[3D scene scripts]
────────────────
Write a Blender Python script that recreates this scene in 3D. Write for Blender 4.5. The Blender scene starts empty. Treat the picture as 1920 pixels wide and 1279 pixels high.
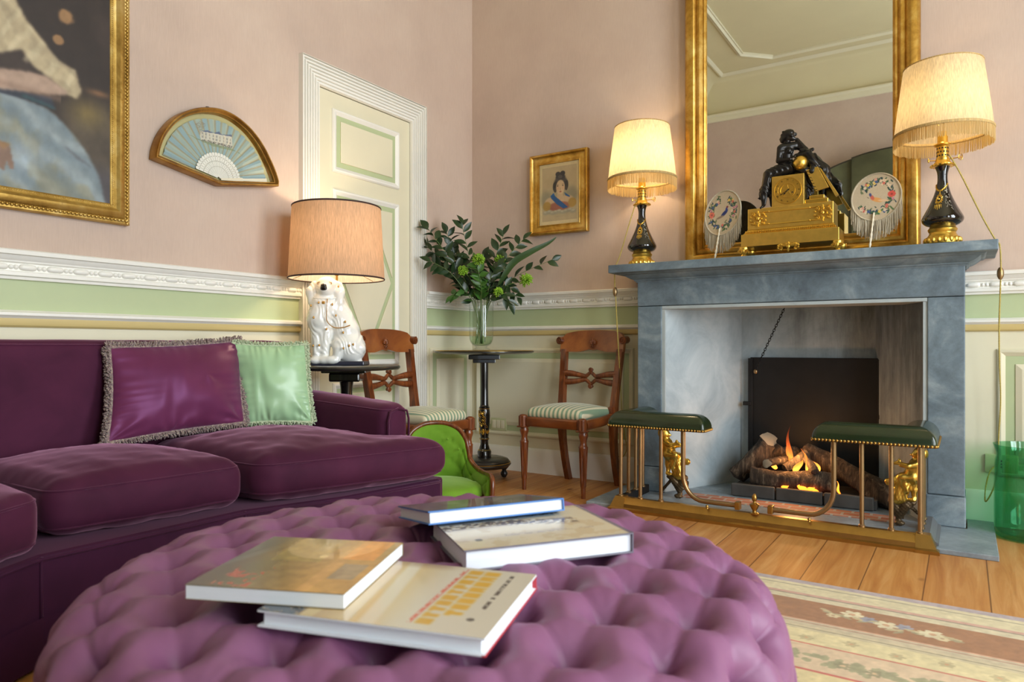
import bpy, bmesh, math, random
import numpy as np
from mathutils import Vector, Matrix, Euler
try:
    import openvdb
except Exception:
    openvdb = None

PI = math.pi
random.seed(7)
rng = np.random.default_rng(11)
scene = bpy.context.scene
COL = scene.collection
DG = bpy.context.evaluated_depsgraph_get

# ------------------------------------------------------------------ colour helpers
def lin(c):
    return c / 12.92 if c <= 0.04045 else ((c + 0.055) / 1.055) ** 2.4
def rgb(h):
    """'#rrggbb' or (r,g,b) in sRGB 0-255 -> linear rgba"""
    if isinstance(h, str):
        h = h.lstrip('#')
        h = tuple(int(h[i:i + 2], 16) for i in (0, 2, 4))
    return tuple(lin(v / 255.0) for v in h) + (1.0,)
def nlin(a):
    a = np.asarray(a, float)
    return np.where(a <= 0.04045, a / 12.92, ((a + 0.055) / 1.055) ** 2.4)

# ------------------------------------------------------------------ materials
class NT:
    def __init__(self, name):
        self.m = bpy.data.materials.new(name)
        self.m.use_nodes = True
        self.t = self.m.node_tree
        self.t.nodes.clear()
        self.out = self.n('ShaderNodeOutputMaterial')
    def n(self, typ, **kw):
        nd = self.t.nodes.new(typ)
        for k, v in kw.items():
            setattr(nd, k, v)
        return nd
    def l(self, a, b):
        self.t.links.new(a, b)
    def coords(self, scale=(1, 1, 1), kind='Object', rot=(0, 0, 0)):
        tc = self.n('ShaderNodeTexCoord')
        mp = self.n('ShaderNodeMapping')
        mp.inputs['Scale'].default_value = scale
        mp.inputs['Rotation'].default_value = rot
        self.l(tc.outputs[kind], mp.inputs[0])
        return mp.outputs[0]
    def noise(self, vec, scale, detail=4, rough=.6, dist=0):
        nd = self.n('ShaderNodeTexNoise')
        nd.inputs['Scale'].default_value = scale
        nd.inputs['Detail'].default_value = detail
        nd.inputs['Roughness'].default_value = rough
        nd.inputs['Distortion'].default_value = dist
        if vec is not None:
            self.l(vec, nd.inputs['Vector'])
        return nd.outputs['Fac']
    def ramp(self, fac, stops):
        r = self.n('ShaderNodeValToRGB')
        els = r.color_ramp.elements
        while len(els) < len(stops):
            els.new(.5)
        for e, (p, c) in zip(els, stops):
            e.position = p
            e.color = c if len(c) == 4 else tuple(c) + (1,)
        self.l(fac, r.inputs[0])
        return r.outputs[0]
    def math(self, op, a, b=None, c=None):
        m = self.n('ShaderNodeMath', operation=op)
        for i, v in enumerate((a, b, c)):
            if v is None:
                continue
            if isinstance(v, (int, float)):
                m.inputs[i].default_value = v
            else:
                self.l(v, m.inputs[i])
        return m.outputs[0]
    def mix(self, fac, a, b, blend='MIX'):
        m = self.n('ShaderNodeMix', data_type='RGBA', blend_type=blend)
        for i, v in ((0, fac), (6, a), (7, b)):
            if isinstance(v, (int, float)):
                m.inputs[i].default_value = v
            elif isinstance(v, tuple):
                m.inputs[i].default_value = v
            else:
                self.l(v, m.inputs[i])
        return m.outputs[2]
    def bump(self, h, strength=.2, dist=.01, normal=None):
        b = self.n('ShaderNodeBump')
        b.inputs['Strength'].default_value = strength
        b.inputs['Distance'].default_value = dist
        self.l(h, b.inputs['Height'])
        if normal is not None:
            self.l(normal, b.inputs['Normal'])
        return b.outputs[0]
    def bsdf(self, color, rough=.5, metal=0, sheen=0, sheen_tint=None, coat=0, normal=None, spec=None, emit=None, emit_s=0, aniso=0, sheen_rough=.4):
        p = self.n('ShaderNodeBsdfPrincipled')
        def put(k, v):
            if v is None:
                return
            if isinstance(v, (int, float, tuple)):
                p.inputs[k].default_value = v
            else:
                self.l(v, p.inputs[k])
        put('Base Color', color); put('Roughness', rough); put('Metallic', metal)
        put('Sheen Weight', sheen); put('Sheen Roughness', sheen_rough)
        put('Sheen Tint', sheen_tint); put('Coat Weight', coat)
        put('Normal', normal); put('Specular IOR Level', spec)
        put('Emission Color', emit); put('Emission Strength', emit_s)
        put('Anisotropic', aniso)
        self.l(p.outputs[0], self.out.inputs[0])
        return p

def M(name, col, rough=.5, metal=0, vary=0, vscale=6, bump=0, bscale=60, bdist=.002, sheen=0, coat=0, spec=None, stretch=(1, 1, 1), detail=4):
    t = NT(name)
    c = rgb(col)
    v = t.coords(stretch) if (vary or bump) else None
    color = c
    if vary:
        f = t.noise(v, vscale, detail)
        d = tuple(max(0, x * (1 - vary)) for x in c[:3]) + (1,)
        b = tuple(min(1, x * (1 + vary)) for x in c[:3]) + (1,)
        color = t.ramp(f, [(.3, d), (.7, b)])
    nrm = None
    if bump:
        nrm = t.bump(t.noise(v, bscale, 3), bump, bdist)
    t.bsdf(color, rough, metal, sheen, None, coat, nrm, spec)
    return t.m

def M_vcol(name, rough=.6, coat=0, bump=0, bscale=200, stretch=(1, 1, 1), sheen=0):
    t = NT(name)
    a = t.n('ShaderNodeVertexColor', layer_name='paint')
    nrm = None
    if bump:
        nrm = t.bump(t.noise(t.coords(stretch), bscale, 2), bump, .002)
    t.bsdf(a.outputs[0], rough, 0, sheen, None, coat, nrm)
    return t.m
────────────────
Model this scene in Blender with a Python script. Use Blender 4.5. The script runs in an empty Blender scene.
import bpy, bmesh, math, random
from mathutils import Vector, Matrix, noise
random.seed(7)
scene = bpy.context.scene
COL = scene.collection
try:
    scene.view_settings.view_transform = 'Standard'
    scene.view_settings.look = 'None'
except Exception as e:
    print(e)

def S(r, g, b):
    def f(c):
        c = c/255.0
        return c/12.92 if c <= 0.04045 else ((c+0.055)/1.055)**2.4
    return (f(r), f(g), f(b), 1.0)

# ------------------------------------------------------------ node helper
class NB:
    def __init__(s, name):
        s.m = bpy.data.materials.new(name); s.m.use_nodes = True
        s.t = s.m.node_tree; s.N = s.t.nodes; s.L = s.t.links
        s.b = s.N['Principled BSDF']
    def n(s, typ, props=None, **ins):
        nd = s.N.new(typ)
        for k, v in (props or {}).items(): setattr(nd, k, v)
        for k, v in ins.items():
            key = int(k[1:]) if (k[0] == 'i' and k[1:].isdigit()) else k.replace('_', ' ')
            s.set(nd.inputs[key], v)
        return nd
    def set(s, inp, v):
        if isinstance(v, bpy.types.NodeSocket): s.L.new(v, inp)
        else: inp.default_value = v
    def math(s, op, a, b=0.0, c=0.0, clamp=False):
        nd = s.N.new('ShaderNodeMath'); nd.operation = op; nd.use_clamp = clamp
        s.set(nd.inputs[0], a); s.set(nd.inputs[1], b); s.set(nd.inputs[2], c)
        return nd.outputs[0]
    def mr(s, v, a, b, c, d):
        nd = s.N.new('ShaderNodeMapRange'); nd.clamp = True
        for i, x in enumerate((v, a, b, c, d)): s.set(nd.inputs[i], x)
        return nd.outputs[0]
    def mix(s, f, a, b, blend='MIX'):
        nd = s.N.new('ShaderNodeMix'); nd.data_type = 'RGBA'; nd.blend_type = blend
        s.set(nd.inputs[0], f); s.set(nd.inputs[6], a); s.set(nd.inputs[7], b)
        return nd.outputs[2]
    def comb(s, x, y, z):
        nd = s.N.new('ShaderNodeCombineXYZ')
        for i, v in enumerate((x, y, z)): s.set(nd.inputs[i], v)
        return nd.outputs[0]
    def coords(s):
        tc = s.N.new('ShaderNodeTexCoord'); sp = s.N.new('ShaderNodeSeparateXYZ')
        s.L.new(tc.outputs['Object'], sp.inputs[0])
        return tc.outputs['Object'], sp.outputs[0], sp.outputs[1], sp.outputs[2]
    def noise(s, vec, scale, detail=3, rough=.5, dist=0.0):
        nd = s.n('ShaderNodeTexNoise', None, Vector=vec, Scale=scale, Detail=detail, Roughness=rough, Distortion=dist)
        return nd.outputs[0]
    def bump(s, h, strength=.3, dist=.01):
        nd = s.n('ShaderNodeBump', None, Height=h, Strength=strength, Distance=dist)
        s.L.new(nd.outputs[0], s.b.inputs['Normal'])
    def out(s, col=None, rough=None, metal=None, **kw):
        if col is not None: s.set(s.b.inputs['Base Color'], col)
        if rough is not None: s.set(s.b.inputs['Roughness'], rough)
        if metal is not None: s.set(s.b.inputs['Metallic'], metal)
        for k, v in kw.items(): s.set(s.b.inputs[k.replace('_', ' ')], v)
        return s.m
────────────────
Make an exact copy of the lines from the one containing "Write a Blender" to the one containing "return np.where(a <= 0.04045, a", keeping both and leaving out every picture.

ANSWER TO THE EXERCISE:
Write a Blender Python script that recreates this scene in 3D. Write for Blender 4.5. The Blender scene starts empty. Treat the picture as 1920 pixels wide and 1279 pixels high.
import bpy, bmesh, math, random
import numpy as np
from mathutils import Vector, Matrix, Euler
try:
    import openvdb
except Exception:
    openvdb = None

PI = math.pi
random.seed(7)
rng = np.random.default_rng(11)
scene = bpy.context.scene
COL = scene.collection
DG = bpy.context.evaluated_depsgraph_get

# ------------------------------------------------------------------ colour helpers
def lin(c):
    return c / 12.92 if c <= 0.04045 else ((c + 0.055) / 1.055) ** 2.4
def rgb(h):
    """'#rrggbb' or (r,g,b) in sRGB 0-255 -> linear rgba"""
    if isinstance(h, str):
        h = h.lstrip('#')
        h = tuple(int(h[i:i + 2], 16) for i in (0, 2, 4))
    return tuple(lin(v / 255.0) for v in h) + (1.0,)
def nlin(a):
    a = np.asarray(a, float)
    return np.where(a <= 0.04045, a / 12.92, ((a + 0.055) / 1.055) ** 2.4)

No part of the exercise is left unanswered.